こうした一時しのぎのゴマカシ目的の大がかりな詐欺の舞台装置が、厳重な警備に守られた伊勢志摩である。今回のサミットは、アベノミクス失敗を糊塗するための政治ショーに他ならない。
「安倍首相のヨコシマな思惑に気付きながら、国民に真相を伝えようとしない大手メディアも同罪です。安倍首相は各国首脳に『一斉の財政出動』を強く呼びかけながら、足並みをそろえ切れなかった。その時点で議長落第なのに、メディアの追及は実に甘い。
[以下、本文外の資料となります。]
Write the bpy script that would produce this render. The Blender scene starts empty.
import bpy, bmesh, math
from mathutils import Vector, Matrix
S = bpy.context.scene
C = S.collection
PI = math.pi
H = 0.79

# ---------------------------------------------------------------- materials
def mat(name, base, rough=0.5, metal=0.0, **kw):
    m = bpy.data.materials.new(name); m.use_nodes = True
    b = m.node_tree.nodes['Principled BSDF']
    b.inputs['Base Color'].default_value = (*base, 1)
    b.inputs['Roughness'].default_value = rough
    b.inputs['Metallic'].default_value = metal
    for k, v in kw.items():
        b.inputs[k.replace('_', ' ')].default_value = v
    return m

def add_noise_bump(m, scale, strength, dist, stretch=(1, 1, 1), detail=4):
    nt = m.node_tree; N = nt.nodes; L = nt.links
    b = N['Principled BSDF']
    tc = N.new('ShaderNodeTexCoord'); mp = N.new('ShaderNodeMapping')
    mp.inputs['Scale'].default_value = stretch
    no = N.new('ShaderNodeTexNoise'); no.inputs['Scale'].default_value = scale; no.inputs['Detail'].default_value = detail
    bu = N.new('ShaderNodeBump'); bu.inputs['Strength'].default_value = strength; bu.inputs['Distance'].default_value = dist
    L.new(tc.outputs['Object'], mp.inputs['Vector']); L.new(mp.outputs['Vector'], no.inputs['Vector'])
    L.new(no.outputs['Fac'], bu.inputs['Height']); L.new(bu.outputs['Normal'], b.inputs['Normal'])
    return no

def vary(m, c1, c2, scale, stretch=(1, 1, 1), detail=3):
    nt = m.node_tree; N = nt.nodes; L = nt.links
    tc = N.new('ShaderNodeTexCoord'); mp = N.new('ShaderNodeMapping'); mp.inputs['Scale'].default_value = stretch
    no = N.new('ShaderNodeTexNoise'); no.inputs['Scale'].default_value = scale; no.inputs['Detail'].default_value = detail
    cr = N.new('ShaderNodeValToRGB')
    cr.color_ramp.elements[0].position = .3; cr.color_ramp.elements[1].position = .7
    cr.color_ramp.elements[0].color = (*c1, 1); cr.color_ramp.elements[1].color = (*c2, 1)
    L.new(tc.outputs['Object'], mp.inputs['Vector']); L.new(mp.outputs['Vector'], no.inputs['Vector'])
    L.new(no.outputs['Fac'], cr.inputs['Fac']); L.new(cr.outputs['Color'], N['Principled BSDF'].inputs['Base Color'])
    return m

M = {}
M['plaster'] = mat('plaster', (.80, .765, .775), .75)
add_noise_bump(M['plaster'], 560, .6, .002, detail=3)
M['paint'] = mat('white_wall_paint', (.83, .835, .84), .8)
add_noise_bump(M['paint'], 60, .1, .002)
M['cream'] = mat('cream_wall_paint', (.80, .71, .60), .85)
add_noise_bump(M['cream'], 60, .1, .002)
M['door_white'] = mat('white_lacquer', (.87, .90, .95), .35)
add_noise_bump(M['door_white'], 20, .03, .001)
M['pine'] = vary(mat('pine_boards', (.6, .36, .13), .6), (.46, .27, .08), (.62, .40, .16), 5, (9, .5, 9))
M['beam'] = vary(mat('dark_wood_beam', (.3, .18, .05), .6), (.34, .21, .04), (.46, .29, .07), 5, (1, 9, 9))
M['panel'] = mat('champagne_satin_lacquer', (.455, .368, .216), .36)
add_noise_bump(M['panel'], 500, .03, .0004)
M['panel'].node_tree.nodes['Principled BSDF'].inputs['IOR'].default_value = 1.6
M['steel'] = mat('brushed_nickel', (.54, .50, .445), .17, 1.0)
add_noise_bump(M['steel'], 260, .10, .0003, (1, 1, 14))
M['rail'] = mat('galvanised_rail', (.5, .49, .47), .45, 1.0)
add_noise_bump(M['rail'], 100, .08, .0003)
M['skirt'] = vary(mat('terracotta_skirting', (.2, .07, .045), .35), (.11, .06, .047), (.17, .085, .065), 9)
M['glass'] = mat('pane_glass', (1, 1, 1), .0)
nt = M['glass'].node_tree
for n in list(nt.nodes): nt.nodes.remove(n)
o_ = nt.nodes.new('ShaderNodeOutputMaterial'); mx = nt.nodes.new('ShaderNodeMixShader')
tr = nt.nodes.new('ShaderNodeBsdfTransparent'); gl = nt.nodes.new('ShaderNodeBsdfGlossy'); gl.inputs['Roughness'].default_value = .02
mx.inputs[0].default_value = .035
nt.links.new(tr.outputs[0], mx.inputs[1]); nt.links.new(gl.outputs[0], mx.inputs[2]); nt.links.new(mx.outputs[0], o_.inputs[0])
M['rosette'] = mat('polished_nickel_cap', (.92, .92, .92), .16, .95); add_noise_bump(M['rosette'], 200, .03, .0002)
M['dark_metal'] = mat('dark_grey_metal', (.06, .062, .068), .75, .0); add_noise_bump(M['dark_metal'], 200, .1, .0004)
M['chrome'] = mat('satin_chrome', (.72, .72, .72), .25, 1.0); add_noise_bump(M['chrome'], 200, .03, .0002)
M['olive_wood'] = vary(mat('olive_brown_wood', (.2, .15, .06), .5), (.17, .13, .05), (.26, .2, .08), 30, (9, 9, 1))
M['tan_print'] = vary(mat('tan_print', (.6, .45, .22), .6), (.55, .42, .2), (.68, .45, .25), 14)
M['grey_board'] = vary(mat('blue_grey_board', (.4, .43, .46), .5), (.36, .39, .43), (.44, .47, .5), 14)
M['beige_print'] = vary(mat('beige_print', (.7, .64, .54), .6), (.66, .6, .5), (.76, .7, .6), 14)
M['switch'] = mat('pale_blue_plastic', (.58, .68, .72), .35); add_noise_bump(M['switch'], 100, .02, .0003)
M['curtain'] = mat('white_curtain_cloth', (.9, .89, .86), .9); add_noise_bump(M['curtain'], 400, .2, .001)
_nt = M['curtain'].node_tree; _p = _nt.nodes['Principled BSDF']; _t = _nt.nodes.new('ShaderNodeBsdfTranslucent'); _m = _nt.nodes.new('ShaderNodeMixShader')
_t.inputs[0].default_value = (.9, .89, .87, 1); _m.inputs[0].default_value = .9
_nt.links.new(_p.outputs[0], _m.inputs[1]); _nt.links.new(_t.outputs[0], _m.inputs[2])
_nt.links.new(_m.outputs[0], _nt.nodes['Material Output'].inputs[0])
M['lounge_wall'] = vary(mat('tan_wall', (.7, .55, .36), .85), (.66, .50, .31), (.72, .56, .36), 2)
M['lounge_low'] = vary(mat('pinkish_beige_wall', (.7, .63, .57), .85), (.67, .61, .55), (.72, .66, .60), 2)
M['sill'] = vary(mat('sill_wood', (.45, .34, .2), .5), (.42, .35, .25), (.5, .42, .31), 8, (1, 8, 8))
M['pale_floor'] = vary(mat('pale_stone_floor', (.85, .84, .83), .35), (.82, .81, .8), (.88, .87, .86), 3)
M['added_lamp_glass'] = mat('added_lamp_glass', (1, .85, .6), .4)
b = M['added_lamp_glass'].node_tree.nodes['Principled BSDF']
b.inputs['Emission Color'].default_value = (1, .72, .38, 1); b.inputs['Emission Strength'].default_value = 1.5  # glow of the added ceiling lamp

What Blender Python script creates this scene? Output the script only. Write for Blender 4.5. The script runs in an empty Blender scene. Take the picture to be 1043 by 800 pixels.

交渉失敗の言い逃れに過ぎない『G7版3本の矢』なるフレーズを無批判に伝え、首脳宣言に『金融・財政政策、構造改革』の文言が盛り込まれると、さも首相の手柄として報じかねない勢いです」(政治学者・五十嵐仁氏)
この国のメディアは、安倍首相の心血注いだ懐柔策によって宣伝機関に成り果てた。恐らく足元の景気の悪化すら国民に満足に伝えず、サミットが終わればなし崩し的に、参院選ムード一色に世論を染めていくのだろう。
前出の五十嵐仁氏は「投開票日までに、安倍政権が隠したい真実をどこまで白日の下にさらせるのか。日本メディアの真価が問われる」と言った。腐敗メディアに期待するだけアホらしくなるが、国民まで安倍首相の悪だくみに目をつむっていたら、この国はオシマイだ。